Copy the data below exactly.

>>>>>

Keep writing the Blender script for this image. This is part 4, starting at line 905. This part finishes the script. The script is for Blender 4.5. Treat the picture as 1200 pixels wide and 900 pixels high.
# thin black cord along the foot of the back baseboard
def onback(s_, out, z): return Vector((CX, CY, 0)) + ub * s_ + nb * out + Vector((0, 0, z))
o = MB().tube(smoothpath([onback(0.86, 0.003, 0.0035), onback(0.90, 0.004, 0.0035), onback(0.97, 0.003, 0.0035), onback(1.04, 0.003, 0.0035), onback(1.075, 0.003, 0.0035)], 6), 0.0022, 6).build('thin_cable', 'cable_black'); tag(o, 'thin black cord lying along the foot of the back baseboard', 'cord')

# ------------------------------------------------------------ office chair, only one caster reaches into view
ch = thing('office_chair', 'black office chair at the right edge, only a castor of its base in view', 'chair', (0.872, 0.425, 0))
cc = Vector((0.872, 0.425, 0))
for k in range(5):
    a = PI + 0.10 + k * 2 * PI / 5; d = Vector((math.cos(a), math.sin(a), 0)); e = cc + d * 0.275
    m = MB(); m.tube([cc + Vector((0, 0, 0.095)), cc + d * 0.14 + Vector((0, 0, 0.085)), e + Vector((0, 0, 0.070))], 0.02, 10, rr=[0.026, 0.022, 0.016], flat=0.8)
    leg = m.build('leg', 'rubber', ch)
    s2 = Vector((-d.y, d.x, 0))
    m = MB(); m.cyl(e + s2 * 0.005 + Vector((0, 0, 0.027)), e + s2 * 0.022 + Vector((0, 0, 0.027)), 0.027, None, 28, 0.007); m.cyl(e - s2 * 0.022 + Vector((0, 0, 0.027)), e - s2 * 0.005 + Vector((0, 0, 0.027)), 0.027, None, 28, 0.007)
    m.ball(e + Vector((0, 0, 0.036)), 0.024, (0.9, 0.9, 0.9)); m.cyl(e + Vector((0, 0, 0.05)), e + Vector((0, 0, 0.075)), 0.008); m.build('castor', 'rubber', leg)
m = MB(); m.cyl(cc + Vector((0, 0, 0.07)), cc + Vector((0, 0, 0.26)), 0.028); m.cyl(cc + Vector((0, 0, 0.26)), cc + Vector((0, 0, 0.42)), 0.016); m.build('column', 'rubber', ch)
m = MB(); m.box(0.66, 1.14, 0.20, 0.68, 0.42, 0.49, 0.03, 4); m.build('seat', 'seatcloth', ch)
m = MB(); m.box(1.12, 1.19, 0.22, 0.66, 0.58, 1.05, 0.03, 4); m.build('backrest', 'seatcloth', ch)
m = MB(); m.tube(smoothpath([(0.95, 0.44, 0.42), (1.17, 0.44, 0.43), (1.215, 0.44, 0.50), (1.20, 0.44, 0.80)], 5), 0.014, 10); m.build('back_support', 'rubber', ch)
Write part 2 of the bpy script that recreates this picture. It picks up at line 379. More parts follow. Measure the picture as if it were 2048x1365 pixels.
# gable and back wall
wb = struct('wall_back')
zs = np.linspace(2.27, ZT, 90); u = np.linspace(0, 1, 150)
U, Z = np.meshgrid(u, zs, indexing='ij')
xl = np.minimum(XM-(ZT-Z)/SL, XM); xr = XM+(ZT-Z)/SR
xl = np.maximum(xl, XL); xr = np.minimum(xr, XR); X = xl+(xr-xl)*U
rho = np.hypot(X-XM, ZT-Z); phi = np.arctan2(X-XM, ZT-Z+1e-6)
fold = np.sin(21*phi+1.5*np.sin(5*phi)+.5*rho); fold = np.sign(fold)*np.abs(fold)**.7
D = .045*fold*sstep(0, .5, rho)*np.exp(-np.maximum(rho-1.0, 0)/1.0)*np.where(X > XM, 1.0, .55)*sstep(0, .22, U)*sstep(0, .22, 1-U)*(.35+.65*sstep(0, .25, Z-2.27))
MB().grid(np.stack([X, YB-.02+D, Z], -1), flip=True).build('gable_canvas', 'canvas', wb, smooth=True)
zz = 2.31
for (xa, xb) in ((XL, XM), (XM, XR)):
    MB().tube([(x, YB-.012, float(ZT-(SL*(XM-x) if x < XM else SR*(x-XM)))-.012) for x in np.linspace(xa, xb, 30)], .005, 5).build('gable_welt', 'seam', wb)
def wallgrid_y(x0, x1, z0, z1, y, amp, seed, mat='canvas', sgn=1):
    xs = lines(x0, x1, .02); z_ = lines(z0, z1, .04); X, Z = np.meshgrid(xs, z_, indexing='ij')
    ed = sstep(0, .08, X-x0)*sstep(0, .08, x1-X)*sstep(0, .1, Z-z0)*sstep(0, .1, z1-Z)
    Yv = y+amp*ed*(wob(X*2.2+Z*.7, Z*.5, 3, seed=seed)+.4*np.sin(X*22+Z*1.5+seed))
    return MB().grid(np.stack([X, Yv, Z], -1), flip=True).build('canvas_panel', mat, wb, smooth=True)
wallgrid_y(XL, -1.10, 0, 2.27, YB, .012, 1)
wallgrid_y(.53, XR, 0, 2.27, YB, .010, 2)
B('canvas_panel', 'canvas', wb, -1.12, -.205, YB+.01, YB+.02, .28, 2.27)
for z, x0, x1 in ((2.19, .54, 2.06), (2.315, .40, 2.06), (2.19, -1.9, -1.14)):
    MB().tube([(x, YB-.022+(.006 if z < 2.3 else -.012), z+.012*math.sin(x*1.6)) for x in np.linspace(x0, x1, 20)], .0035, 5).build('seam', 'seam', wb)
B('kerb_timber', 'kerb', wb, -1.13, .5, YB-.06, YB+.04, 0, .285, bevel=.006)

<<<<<

SOLUTION FOR THIS EXERCISE:
Keep writing the Blender script for this image. This is part 4, starting at line 905. This part finishes the script. The script is for Blender 4.5. Treat the picture as 1200 pixels wide and 900 pixels high.
# thin black cord along the foot of the back baseboard
def onback(s_, out, z): return Vector((CX, CY, 0)) + ub * s_ + nb * out + Vector((0, 0, z))
o = MB().tube(smoothpath([onback(0.86, 0.003, 0.0035), onback(0.90, 0.004, 0.0035), onback(0.97, 0.003, 0.0035), onback(1.04, 0.003, 0.0035), onback(1.075, 0.003, 0.0035)], 6), 0.0022, 6).build('thin_cable', 'cable_black'); tag(o, 'thin black cord lying along the foot of the back baseboard', 'cord')

# ------------------------------------------------------------ office chair, only one caster reaches into view
ch = thing('office_chair', 'black office chair at the right edge, only a castor of its base in view', 'chair', (0.872, 0.425, 0))
cc = Vector((0.872, 0.425, 0))
for k in range(5):
    a = PI + 0.10 + k * 2 * PI / 5; d = Vector((math.cos(a), math.sin(a), 0)); e = cc + d * 0.275
    m = MB(); m.tube([cc + Vector((0, 0, 0.095)), cc + d * 0.14 + Vector((0, 0, 0.085)), e + Vector((0, 0, 0.070))], 0.02, 10, rr=[0.026, 0.022, 0.016], flat=0.8)
    leg = m.build('leg', 'rubber', ch)
    s2 = Vector((-d.y, d.x, 0))
    m = MB(); m.cyl(e + s2 * 0.005 + Vector((0, 0, 0.027)), e + s2 * 0.022 + Vector((0, 0, 0.027)), 0.027, None, 28, 0.007); m.cyl(e - s2 * 0.022 + Vector((0, 0, 0.027)), e - s2 * 0.005 + Vector((0, 0, 0.027)), 0.027, None, 28, 0.007)
    m.ball(e + Vector((0, 0, 0.036)), 0.024, (0.9, 0.9, 0.9)); m.cyl(e + Vector((0, 0, 0.05)), e + Vector((0, 0, 0.075)), 0.008); m.build('castor', 'rubber', leg)
m = MB(); m.cyl(cc + Vector((0, 0, 0.07)), cc + Vector((0, 0, 0.26)), 0.028); m.cyl(cc + Vector((0, 0, 0.26)), cc + Vector((0, 0, 0.42)), 0.016); m.build('column', 'rubber', ch)
m = MB(); m.box(0.66, 1.14, 0.20, 0.68, 0.42, 0.49, 0.03, 4); m.build('seat', 'seatcloth', ch)
m = MB(); m.box(1.12, 1.19, 0.22, 0.66, 0.58, 1.05, 0.03, 4); m.build('backrest', 'seatcloth', ch)
m = MB(); m.tube(smoothpath([(0.95, 0.44, 0.42), (1.17, 0.44, 0.43), (1.215, 0.44, 0.50), (1.20, 0.44, 0.80)], 5), 0.014, 10); m.build('back_support', 'rubber', ch)
Write part 2 of the bpy script that recreates this picture. It picks up at line 379. More parts follow. Measure the picture as if it were 2048x1365 pixels.
# gable and back wall
wb = struct('wall_back')
zs = np.linspace(2.27, ZT, 90); u = np.linspace(0, 1, 150)
U, Z = np.meshgrid(u, zs, indexing='ij')
xl = np.minimum(XM-(ZT-Z)/SL, XM); xr = XM+(ZT-Z)/SR
xl = np.maximum(xl, XL); xr = np.minimum(xr, XR); X = xl+(xr-xl)*U
rho = np.hypot(X-XM, ZT-Z); phi = np.arctan2(X-XM, ZT-Z+1e-6)
fold = np.sin(21*phi+1.5*np.sin(5*phi)+.5*rho); fold = np.sign(fold)*np.abs(fold)**.7
D = .045*fold*sstep(0, .5, rho)*np.exp(-np.maximum(rho-1.0, 0)/1.0)*np.where(X > XM, 1.0, .55)*sstep(0, .22, U)*sstep(0, .22, 1-U)*(.35+.65*sstep(0, .25, Z-2.27))
MB().grid(np.stack([X, YB-.02+D, Z], -1), flip=True).build('gable_canvas', 'canvas', wb, smooth=True)
zz = 2.31
for (xa, xb) in ((XL, XM), (XM, XR)):
    MB().tube([(x, YB-.012, float(ZT-(SL*(XM-x) if x < XM else SR*(x-XM)))-.012) for x in np.linspace(xa, xb, 30)], .005, 5).build('gable_welt', 'seam', wb)
def wallgrid_y(x0, x1, z0, z1, y, amp, seed, mat='canvas', sgn=1):
    xs = lines(x0, x1, .02); z_ = lines(z0, z1, .04); X, Z = np.meshgrid(xs, z_, indexing='ij')
    ed = sstep(0, .08, X-x0)*sstep(0, .08, x1-X)*sstep(0, .1, Z-z0)*sstep(0, .1, z1-Z)
    Yv = y+amp*ed*(wob(X*2.2+Z*.7, Z*.5, 3, seed=seed)+.4*np.sin(X*22+Z*1.5+seed))
    return MB().grid(np.stack([X, Yv, Z], -1), flip=True).build('canvas_panel', mat, wb, smooth=True)
wallgrid_y(XL, -1.10, 0, 2.27, YB, .012, 1)
wallgrid_y(.53, XR, 0, 2.27, YB, .010, 2)
B('canvas_panel', 'canvas', wb, -1.12, -.205, YB+.01, YB+.02, .28, 2.27)
for z, x0, x1 in ((2.19, .54, 2.06), (2.315, .40, 2.06), (2.19, -1.9, -1.14)):
    MB().tube([(x, YB-.022+(.006 if z < 2.3 else -.012), z+.012*math.sin(x*1.6)) for x in np.linspace(x0, x1, 20)], .0035, 5).build('seam', 'seam', wb)
B('kerb_timber', 'kerb', wb, -1.13, .5, YB-.06, YB+.04, 0, .285, bevel=.006)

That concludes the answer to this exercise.